The group’s members were ready for anything. Working in the commercial jingle and studio-singing business, they had made barrels of money through their ability to sight-read brilliantly and to master parts fast, with every word and tone crystal-clear. Herman, Dresslar, and Shelton spent much of the 1960s and ‘70s running from session to session in Chicago, where they lived. But in the mid-‘60s, Puerling wasn’t as busy. The Hi-Lo’s had broken up, and Shelton, one of its singers, had joined a new group, the J’s with Jamie.

Puerling was looking for jingle work, and the door to it opened in 1967. Don Shelton phoned him at his home near San Francisco to say that the J’s with Jamie had dissolved, and that it might be a good time to form another group. Puerling flew to Chicago to brainstorm with Shelton and another member of the J’s with Jamie, Len Dresslar. They brought in Bonnie Herman – who in her early twenties was virtually the queen of the Chicago jingle business – to try an experiment. Puerling spent about thirty hours writing a painstaking arrangement, in the future TSU style, of the Beatles song “The Fool on the Hill.” He and the other singers recorded it as a demo to solicit jingle work. “You really intuitively know if it’s gonna work or not,” says Puerling of that first union of the Singers Unlimited. “With the Hi-Lo’s, the first time we sang together we said, ‘This is gonna be good!’ The same thing happened here.” For the next few years, the group’s bright, breezy sound was heard on numerous commercials and radio-station IDs.

Around 1970, Puerling’s friend Audrey Morris, one of Chicago’s most beloved singer-pianists, sent a tape of “The Fool on the Hill” to Oscar Peterson, her longtime pal. Peterson played it for his producer-engineer, Hans Georg Brunner-Schwer. “We both cried, it was so incredibly beautiful!” said Brunner-Schwer shortly before his death in 2004. “’This is unreal,’ I said to Oscar. ‘I just have to have this group!’” He signed them almost immediately to make an album with Peterson and his first-rate sidemen, bassist George Mraz and drummer Louis Hayes.

The Singers Unlimited would probably never have blossomed as they did without Brunner-Schwer, one of the most ingenious engineers in Europe. A pioneer developer of audiophile stereo equipment, he went on to found MPS in 1969. Brunner-Schwer built the studio next to his mansion in Villingen, inside the Black Forest. He recorded pianists such as Bill Evans, Monty Alexander, George Shearing, and Peterson, all of whom marveled at the warm, clear sound he captured through his expertise about microphones, studio acoustics, and mixing. Now, with the Singers Unlimited, he could sink his teeth into the challenge of multitrack recording, which had never before been approached at this level.

Preparation time for
In Tune was uncomfortably brief. Puerling only had a couple of days to work with Peterson at the piano before the sessions. “He was a very nice man and he loved us, and really enjoyed doing this,” says the arranger. “He brought us many of the songs he wanted to do, and we did all those. Then he said, ‘Do something that you want to do.’ I picked out some more standard stuff.”

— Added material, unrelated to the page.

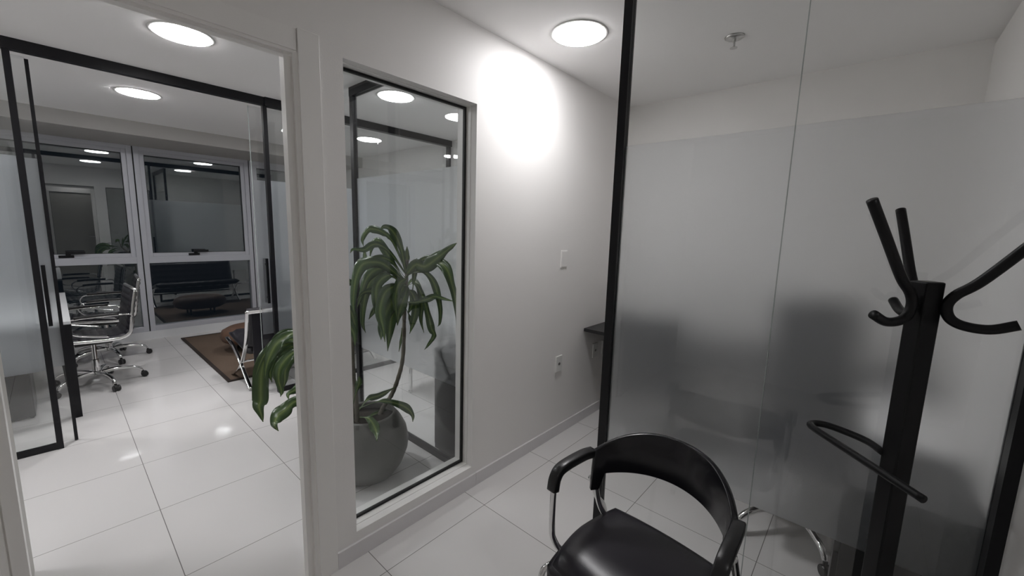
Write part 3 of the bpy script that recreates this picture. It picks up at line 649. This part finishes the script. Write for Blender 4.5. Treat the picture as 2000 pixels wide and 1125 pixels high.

After he wrote his charts everyone met in Villingen, and the recording began. Peterson’s trio laid down their part to a “guide” vocal by Bonnie Herman. Then came the challenge of building a vocal orchestra on top of it. Using a 16-track deck that MPS had bought for the occasion, the group layered on chords, melody lines, solos. Often they were sung in four- or eight-bar pieces that required something like magic to assemble. With reverb and equalization, TSU ended up sounding as resonant as a church choir.

“Usually, when you listened to the first stage, just the four voices without any overdubbing, it didn’t sound like much,” said Brunner-Schwer. “But by the second transfer something happened, and by the third it got even stronger. This process was almost addictive because it seemed the more you added, the more you polished, the better the results got.”

The combination of TSU and Peterson held its own wonder. To the group’s bright, squeaky-clean jingle sound, the pianist added a lot of spice. On the theme song of TV’s
Sesame Street, his right-hand offered a tough, swinging counterpart to Herman’s confectionary first chorus. Children’s Game (a Jobim waltz originally titled “Chovendo na Roseira,” or “Raining on the Rosebush”) found him playing an airy single-note line just as did Jobim did on his own recordings. The wordless vocal is an embroidery of Peterson’s ideas. In another Brazilian song, Luiz Bonfá’s The Gentle Rain, Peterson’s notes sound like raindrops falling from the group’s cloudlike harmonies.

Puerling’s arrangement of
It Never Entered My Mind, one of the saddest Rodgers & Hart torch songs, is a stunning piece of architecture, delivered emotionally. Peterson solos with and without the delicate aid of Mraz and Hayes; the group offers part of the lyric a capella, then adds wordless chords to Peterson’s lines. Bonnie Herman provides one of her most expressive solos. The group’s closing chord has the richness of a pipe organ. “I like that track very much,” allows Puerling. “It was really lovely.”

The band and TSU treat
A Child Is Born, a hymnlike Thad Jones original, with utmost tenderness. A lyric exists, but the singers don’t need it to tell the story. Herman sings a dewy-voiced, childlike solo in Once Upon a Summertime, a Michel Legrand ballad known as “La Valse des Lilas” (The Waltz of the Lilacs) until Johnny Mercer wrote an English lyric in 1958. The Shadow of Your Smile, says Puerling, “was the only exclusively four-part thing that we did. Oscar Peterson played a lovely background.” His billowy solo on Here’s That Rainy Day shows the full measure of his eloquence, while the singers sound as ethereal as angels.

It was a grueling process to make such fiendishly complex ideas seem effortless. By the end of each day in the studio, the singers were exhausted. But Puerling, whose writing tested everyone’s endurance, is known for keeping his cool. “It was a pleasure,” he says now of
In Tune. “I think it turned out pretty well.”